Actually the bus metaphor may be a good one, because we appear to be dealing with a free rider problem. It’s well known that index investors seem to benefit from the investment choices made by active investors, since it is those investors who take it upon themselves to keep prices close to their fair values through the market pricing mechanism. But the authors add that index investors are also benefiting from active investors’ monitoring decisions, since ‘improvements to firm value are shared with all funds that follow the same index, but the costs are borne only by the fund that exerts monitoring effort.’

The other way of putting this is that we have a tragedy of the commons on our hands. Index investing is cheap, but the costs of index investors’ subpar monitoring are being borne by everyone, including the active investors. This could be bad for all investors, since overruling greedy decisions by company management becomes even more difficult when some large group of investors is pretty happy to vote with management no matter what.

One final point on this. We can agree that the rise of index investing grants more power to company management, but do we agree that this is a problem?

Some would argue that investors have become too powerful in recent years, and that allowing company managers to make decisions that help employees and stakeholders at the expense of investors is a good thing for society. At least, this is the argument that corporate managers have made with increasing volume lately, with the 2019 Business Roundtable statement serving as a prime example. Marty Lipton, the famed corporate lawyer and activist investor foe, recently wrote that an increasing focus on ‘inequality and injustice’ has led to a ‘substantial, salutary reflection about the role that corporations play in creating and distributing economic prosperity and the nexus between value and values.’

So not only are corporate managers getting more powerful, but they and their advocates are boldly declaring that this coup is good for society.

Well, is it? That question, unfortunately, cannot be answered by research alone. But if the authors are right that index funds are playing a role shifting the balance, then it seems likely that the growth in executives’ power will only continue.

Question time

‘Would that your problems were my problems, and mine yours,’ runs an old Yiddish saying. It’s an elliptical criticism of advice; it mocks our tendency to rather flippantly produce ‘obvious’ answers to the complex problems that our friends are kvetching about.
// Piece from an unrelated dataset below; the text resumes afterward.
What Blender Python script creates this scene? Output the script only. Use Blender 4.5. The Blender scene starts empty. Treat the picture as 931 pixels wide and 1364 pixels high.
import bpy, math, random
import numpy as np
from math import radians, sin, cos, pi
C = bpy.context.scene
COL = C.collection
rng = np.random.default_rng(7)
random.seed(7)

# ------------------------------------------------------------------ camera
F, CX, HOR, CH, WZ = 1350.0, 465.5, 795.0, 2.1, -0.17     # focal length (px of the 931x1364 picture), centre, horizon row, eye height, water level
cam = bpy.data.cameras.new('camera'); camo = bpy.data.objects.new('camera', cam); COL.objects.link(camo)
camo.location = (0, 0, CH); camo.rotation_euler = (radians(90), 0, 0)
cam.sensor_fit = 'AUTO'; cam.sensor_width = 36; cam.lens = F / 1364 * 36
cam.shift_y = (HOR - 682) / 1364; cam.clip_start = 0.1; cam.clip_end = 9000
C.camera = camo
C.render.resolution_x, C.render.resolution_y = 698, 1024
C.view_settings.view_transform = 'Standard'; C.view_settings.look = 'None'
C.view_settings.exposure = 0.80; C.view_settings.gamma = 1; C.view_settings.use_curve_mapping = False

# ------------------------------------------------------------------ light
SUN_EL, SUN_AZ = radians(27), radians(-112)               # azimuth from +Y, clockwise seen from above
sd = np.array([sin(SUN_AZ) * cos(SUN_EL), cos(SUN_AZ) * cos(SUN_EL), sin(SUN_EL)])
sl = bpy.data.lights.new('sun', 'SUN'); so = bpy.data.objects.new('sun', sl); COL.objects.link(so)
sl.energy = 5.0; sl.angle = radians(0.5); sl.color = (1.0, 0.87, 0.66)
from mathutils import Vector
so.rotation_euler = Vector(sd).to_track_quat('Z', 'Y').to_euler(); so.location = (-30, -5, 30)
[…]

Or as Dan Solin puts it in a recent post on Advisor Perspectives: ‘The temptation to offer solutions for those facing a problem is overwhelming. Therein lies the trap for unwary advisors… If the answer to my friend’s problem was obvious, he would have thought of it.’

Working through a case study of an aging executive who’s torn between continuing to run his company and tending to his own health, Solin shows the value of what might be called ‘Socratic advising.’ Like a teacher who asks questions to stimulate thought and conversation (this is the Socratic method), Solin shows how asking questions – some information-seeking, some investigated, and some pointed – can help the advice-getter to effectively give the advice to themselves.

As a consequence, the insight that solves the problem is ‘unlocked’ rather than handed over. Better, the process becomes a mutual journey of discovery, rather than the delivery of a decree followed by some rhetorical strongarming. Since the solution was articulated by the advice-receiver, it’s probably much more likely to be followed.

Should more advisors integrate the asking of questions into their interactions with clients? If done well, such a process could allow the advisor to maintain a position of superior knowledge without affecting an air of superiority. Instead of, ‘You need to wait two more years before taking Social Security,’ it’s: ‘How would you feel about waiting two more years in order to increase your monthly benefit by 16%?’ In one framing, the advisor is as dictator; in the other, she is a knowledgeable helper.

And people generally prefer working with knowledgeable helpers.